SET PROBLEM - In the listing below, find the line holding "Keep writing the" and the line holding "10); g.build('spindle', ck)". Write out those two lines and all lines between, exactly, and nothing more.

DATA FOR THIS EXERCISE -
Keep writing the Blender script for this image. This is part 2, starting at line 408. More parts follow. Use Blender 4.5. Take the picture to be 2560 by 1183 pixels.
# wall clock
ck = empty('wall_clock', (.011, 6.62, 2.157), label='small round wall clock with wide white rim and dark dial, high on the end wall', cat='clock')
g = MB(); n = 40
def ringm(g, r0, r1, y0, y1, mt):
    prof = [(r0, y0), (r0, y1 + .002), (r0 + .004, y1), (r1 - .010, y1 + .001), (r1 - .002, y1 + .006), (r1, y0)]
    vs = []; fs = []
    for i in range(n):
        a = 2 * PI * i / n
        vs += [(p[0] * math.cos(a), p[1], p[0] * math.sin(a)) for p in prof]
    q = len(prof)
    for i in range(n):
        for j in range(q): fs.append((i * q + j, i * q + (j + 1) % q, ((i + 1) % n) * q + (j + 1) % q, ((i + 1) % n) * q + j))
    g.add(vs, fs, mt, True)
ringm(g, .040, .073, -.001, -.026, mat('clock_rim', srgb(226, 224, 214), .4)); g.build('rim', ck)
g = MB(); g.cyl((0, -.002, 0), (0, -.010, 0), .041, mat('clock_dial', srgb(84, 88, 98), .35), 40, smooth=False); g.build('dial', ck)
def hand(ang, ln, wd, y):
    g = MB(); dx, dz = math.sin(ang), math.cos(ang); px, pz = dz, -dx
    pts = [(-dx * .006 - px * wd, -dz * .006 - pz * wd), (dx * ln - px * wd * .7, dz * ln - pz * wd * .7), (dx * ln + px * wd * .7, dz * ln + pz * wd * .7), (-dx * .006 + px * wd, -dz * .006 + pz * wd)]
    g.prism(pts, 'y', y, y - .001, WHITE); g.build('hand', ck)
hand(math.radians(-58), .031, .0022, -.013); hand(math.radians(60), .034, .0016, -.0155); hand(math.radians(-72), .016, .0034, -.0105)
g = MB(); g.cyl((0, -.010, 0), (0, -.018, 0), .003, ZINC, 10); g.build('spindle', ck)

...

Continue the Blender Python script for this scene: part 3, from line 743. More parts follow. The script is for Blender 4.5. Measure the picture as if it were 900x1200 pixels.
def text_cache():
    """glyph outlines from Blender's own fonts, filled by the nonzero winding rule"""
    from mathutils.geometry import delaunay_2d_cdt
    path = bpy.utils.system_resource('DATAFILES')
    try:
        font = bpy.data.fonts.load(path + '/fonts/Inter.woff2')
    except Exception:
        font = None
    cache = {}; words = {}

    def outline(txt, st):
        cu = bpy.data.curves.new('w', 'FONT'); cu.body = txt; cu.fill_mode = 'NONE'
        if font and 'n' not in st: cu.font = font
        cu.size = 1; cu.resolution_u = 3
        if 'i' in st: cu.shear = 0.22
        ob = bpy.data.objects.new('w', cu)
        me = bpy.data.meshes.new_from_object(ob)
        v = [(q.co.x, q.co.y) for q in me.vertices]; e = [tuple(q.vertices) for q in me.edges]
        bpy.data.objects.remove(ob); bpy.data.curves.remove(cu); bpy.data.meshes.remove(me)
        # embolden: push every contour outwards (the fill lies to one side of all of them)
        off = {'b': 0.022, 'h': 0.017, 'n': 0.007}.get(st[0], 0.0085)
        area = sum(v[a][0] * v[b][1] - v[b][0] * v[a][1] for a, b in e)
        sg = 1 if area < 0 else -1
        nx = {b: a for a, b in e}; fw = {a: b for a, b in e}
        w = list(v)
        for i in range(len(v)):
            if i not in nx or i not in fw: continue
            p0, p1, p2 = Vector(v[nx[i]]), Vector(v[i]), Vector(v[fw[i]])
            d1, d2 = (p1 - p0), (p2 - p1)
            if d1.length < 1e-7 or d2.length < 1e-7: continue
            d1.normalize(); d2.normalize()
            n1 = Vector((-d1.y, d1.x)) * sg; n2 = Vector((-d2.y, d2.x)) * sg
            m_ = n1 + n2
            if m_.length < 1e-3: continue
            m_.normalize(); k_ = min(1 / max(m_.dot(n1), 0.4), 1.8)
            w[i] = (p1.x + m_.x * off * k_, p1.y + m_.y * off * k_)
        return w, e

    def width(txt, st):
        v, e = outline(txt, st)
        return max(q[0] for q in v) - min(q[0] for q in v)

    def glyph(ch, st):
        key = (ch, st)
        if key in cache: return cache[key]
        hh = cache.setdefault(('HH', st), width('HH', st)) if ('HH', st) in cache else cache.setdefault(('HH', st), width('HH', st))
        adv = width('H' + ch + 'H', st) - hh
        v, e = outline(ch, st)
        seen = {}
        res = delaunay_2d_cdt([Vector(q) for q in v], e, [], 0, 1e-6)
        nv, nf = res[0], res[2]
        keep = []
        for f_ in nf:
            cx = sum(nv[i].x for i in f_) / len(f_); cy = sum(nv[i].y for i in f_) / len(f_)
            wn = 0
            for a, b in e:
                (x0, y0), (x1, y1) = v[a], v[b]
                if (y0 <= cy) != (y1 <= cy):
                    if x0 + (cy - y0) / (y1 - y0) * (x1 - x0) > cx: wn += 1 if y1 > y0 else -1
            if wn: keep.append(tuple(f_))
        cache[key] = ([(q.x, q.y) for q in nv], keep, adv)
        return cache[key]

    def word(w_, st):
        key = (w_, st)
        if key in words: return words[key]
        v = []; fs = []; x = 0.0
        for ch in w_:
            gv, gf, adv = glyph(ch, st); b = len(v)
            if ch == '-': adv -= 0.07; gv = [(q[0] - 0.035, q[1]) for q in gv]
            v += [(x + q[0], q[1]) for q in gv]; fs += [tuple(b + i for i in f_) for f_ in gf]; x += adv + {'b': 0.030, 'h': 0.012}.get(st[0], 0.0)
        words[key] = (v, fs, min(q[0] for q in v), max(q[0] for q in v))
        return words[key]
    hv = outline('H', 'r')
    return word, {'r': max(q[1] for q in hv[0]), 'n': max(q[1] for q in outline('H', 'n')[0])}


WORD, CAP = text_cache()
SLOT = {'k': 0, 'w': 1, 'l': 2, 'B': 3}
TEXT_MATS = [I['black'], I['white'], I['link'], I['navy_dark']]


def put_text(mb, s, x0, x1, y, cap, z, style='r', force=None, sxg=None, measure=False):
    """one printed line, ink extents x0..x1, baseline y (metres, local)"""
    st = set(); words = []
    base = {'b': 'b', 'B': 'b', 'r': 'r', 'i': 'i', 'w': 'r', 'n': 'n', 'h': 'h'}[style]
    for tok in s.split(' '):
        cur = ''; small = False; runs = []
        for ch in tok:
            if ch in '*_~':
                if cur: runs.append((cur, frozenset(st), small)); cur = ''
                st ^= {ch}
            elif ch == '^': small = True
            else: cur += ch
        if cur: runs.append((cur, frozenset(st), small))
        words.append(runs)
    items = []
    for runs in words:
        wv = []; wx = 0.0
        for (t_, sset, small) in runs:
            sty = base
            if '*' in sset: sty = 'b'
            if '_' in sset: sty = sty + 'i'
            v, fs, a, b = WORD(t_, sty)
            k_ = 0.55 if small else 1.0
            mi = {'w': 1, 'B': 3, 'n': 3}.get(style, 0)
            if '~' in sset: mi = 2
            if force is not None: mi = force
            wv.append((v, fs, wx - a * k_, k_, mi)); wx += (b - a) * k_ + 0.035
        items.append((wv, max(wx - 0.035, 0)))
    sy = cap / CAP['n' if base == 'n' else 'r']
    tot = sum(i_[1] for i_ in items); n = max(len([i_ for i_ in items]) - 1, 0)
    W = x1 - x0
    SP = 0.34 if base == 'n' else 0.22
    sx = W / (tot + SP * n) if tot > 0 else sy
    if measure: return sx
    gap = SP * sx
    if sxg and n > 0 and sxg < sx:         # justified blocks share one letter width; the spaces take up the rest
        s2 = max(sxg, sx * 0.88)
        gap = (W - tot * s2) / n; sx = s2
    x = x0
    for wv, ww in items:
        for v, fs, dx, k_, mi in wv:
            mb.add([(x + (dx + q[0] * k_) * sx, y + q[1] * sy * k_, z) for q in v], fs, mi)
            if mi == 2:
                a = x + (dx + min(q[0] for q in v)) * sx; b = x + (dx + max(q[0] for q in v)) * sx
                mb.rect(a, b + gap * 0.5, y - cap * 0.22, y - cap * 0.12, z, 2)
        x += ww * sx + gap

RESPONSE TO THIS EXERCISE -
Keep writing the Blender script for this image. This is part 2, starting at line 408. More parts follow. Use Blender 4.5. Take the picture to be 2560 by 1183 pixels.
# wall clock
ck = empty('wall_clock', (.011, 6.62, 2.157), label='small round wall clock with wide white rim and dark dial, high on the end wall', cat='clock')
g = MB(); n = 40
def ringm(g, r0, r1, y0, y1, mt):
    prof = [(r0, y0), (r0, y1 + .002), (r0 + .004, y1), (r1 - .010, y1 + .001), (r1 - .002, y1 + .006), (r1, y0)]
    vs = []; fs = []
    for i in range(n):
        a = 2 * PI * i / n
        vs += [(p[0] * math.cos(a), p[1], p[0] * math.sin(a)) for p in prof]
    q = len(prof)
    for i in range(n):
        for j in range(q): fs.append((i * q + j, i * q + (j + 1) % q, ((i + 1) % n) * q + (j + 1) % q, ((i + 1) % n) * q + j))
    g.add(vs, fs, mt, True)
ringm(g, .040, .073, -.001, -.026, mat('clock_rim', srgb(226, 224, 214), .4)); g.build('rim', ck)
g = MB(); g.cyl((0, -.002, 0), (0, -.010, 0), .041, mat('clock_dial', srgb(84, 88, 98), .35), 40, smooth=False); g.build('dial', ck)
def hand(ang, ln, wd, y):
    g = MB(); dx, dz = math.sin(ang), math.cos(ang); px, pz = dz, -dx
    pts = [(-dx * .006 - px * wd, -dz * .006 - pz * wd), (dx * ln - px * wd * .7, dz * ln - pz * wd * .7), (dx * ln + px * wd * .7, dz * ln + pz * wd * .7), (-dx * .006 + px * wd, -dz * .006 + pz * wd)]
    g.prism(pts, 'y', y, y - .001, WHITE); g.build('hand', ck)
hand(math.radians(-58), .031, .0022, -.013); hand(math.radians(60), .034, .0016, -.0155); hand(math.radians(-72), .016, .0034, -.0105)
g = MB(); g.cyl((0, -.010, 0), (0, -.018, 0), .003, ZINC, 10); g.build('spindle', ck)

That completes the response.